Now I know that buying AmigaOS products (software and hardware) is helping the Amiga development (software and hardware)
Well then, I'll keep an eye on what
Commodore makes of their
Workbench 5 thing. AFAIK, Commodore is the only one who will release a real
Amiga (TM) product (unlike "amigaone" or whatever). If it becomes something suitable for HTPC, I'll definitely consider an
Amiga 1000 from them to put in my living room. Commodore seems to be a paying customer to the Amiga IP owner, an honorable behavior, unlike the pack behind "AmigaOS/AmigaOne" who more or less robbed Amiga through a dirty and calculated scheme spanning over several years. I don't really care if Commodore is basing Workbench 5 on Linux. In fact, that makes sense in a way, seen from their point of view.
For my *real* Amiga needs, I'll continue to use MorphOS. That one is the leanest, fastest and most elegant Amiga option ever made, it's probably very similar to what Amiga had been today, hadn't Commodore gone bankrupt. It's Amiga Done Right! It has the highest performance, the best and most advanced features, the best Amiga standards integrated, the best Amiga compatibility, etc. It's the cleanest and purest Amiga NG implementation; the developers carefully follow the Amiga spirit and API literally, not figuratively, unlike "the others" who breaks Amiga compatibility and introducing alien API's and applications in an ad-hoc manner as they go by, seemingly striving towards creating a new Linux distro of it (but naturally without USB2 support, etc, since being incomplete and inferior is their signature). And you aren't forced to purchase a €1,000 dongle for it (meaning the only supported HW if you didn't get that), costing 10x-30x the money while offering by far inferior performance.
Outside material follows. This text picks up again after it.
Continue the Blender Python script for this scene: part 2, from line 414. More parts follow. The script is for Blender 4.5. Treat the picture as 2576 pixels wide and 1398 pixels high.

Buying "amigaos/amigaone" products only helps prolonging this irrational madness; that products "must" be ridiculously expensive, that Amiga compatibility doesn't matter, that performance isn't important, that the left-over Amiga standards (after MorphOS picked the best) are the best way to go, that being forever beta is perfectly OK. And even worse, it will only bring more of the dirty legal crap games played by their central figure Ben Hermans. All in all, the day he and his mediocre Linux Game Porting company (because that's what Hyperion is, a mediocre Linux Game Porting company) entered the Amiga scene and sent the Frieden brothers on a university crash course in OS development was indeed a very sad one. Their persistent online FUD games, community splitting efforts and apartheid websites is what brought the platform to its sad state. They use their bogus trade marks to feed weak-minded and blind brand-name followers with vastly over-priced yet inferior products of sub-standard quality and performance. And there is actually a crowd (albeit small and diminishing) cheering this, like this "drHirudo" fellow above is an example of. I however wouldn't for my life put any money whatsoever in that direction. I would feel dirty if I did.